3 tips and tools for saving web content to Google Drive

Google Drive is one of those services that works best when you’re all in. The search and productivity capabilities of Drive and its connected apps make Google’s cloud storage solution an ideal place to save everything. There’s no need to wonder if you saved an image to your Downloads folder or another cloud service. You know it’s in Drive, and Google’s search powers make it easy to find.

But there’s a big sticking point to Google Drive: It can be tricky to save articles and other random bits from around the Web (which services like OneNote and Evernote excel at). Sure, there’s Google Keep, and it’s a pretty good note-taking and organization tool—but there’s a lot it doesn’t do. Fortunately, there are ways to supercharge Google Drive’s Web-saving abilities.

There’s no official extension or app to specifically clip articles into Google Drive. So here’s the workaround.

If you’re a Chrome user, hit Ctrl + P when you’ve found an article you want to save, then select Destination > Change > Save to Google Drive. This will then save the webpage to your Drive as a PDF.

If you’re using Microsoft Edge or another browser, your best option is to save the page as a PDF. You can save webpages as PDFs natively in Windows 10, or use a tool like the superb CutePDF if you’re using an older version of the operating system. Once the page is captured, save it in your Drive folder or upload it directly into the Drive website.

If you have a Surface or other Windows touchscreen device, you can then mark up the document (put that redesigned Surface Pen to use!). Your changes will sync to Drive and be available on other computers or mobile devices.

If you want to mimic a service like Pocket and save clean, ad-free versions of webpages, use a tool that strips out all the advertisements in your browser. Chrome users can install Readability or a similar extension, while Microsoft Edge and Mozilla Firefox natively include “reader” modes that perform the same task. Before you save an article to Drive, first click the Readability or reader-mode icon to produce a clutter-free article to add to your collection.

Fortunately, the method for saving most other types of content to Drive is more straightfoward, thanks to the official Save to Google Drive extension for Chrome. Simply right-click on the desired image, document, HTML audio link, or video and select Save to Google Drive—it's that simple.
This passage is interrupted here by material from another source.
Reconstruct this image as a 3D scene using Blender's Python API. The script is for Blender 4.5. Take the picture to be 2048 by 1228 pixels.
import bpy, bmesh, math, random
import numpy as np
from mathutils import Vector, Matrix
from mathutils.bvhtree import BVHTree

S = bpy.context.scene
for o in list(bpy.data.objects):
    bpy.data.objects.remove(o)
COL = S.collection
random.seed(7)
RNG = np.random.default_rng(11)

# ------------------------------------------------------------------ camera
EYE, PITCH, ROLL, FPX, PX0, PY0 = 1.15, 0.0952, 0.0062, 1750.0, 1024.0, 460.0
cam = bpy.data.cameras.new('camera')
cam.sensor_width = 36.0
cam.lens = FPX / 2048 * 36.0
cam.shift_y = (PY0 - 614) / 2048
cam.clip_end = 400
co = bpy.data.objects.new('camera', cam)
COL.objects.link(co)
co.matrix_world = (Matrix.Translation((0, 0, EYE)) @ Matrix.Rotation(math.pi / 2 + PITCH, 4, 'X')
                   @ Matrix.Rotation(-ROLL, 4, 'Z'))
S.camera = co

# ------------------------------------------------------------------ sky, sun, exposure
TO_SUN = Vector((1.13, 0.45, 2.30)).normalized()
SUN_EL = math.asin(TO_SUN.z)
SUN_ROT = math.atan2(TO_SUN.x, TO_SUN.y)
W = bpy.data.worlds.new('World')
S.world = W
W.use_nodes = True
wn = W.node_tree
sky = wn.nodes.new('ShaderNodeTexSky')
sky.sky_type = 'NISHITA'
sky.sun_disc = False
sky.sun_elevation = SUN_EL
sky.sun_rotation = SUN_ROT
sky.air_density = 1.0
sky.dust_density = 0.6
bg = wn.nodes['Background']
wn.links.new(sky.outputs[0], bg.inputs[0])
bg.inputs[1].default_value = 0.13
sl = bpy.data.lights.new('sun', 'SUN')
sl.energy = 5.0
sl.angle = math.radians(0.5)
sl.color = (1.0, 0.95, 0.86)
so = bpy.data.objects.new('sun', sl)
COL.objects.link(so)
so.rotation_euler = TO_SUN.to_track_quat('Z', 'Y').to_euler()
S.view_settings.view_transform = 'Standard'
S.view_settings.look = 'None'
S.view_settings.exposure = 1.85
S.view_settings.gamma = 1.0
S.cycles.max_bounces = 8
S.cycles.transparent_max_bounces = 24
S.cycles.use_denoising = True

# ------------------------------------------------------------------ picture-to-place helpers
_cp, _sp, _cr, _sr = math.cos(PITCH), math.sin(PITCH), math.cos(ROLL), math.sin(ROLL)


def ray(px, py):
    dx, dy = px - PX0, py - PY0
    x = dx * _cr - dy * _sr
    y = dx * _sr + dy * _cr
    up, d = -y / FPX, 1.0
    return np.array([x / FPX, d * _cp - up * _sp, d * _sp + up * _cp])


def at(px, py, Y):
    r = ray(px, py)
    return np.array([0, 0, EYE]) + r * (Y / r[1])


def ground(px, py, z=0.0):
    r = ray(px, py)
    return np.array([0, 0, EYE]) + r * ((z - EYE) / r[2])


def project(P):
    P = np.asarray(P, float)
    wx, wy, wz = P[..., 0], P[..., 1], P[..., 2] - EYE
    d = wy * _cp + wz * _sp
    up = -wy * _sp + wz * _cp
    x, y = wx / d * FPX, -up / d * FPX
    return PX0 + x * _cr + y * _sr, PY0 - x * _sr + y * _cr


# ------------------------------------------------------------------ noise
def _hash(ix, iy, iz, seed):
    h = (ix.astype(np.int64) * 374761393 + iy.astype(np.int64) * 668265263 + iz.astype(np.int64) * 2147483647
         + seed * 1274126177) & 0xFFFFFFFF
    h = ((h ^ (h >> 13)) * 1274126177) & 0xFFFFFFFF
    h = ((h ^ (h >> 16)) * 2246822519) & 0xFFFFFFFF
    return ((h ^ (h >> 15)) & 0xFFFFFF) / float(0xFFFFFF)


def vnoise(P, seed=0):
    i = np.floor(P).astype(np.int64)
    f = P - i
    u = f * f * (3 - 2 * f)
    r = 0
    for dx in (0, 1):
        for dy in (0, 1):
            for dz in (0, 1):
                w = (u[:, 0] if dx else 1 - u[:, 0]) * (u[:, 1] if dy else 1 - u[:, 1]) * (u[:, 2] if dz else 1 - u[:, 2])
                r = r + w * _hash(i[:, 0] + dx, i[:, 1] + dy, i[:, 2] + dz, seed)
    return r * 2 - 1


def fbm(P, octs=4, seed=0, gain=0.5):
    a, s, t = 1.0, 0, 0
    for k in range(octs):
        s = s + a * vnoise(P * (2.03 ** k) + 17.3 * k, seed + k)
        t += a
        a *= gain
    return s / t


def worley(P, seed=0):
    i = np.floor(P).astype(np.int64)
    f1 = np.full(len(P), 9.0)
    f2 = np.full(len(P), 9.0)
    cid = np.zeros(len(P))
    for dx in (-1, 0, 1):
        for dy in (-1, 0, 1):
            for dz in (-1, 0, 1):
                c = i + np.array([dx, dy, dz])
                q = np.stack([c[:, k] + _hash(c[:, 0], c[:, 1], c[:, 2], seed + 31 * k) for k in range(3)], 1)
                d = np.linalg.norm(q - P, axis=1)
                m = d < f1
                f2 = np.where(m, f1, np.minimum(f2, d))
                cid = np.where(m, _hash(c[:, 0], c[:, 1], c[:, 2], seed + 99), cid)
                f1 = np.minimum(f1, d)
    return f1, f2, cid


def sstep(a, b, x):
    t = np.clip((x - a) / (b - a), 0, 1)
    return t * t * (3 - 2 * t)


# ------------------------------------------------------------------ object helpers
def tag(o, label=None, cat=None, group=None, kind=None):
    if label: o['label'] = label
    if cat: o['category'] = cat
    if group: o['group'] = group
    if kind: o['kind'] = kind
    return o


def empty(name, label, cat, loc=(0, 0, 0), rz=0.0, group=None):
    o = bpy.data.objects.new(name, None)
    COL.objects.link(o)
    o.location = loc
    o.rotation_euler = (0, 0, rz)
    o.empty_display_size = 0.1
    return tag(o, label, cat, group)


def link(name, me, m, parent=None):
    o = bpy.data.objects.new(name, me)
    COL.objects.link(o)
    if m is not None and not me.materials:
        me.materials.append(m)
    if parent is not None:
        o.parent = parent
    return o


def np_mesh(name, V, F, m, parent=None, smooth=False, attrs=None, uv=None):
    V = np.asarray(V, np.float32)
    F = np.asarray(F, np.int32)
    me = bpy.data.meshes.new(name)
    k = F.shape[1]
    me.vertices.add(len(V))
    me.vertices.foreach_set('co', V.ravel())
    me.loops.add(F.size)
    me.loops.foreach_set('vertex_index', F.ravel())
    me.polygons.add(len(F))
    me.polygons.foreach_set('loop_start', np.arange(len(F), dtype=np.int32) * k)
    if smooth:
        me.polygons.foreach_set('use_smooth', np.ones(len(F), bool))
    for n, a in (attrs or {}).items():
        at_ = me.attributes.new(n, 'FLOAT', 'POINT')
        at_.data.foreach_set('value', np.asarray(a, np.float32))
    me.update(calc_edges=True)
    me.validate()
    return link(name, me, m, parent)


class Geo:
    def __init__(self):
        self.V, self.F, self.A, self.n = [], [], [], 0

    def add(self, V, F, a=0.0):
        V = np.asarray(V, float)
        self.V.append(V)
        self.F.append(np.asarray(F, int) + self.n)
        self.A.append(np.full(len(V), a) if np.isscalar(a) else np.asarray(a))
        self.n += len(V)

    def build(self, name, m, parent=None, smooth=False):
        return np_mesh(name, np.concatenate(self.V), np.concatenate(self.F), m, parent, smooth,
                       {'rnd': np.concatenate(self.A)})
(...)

Note, this tool can also save an entire webpage, but only as a PNG image rather than a PDF, which isn't all that useful. There are a few other options for an HTML page as well, which you can see if you right-click on the Save to Google Drive extension and select Options.

Given Google Drive's supreme searchability, folders might seem unnecessary. But once you’ve begun collecting all kinds of content from the web using the above methods, Drive can become pretty cluttered.

It’s a good idea to dedicate folders to separate content types. One folder for saved articles, another for audio clips, and a third for web images might be just enough to help you find what you need in a pinch.

These tips should help make Google Drive what it's intended to be: that one place where you store everything. As a result, you’ll never have to wonder which cloud service is home to which of the many random items you've saved from the Web.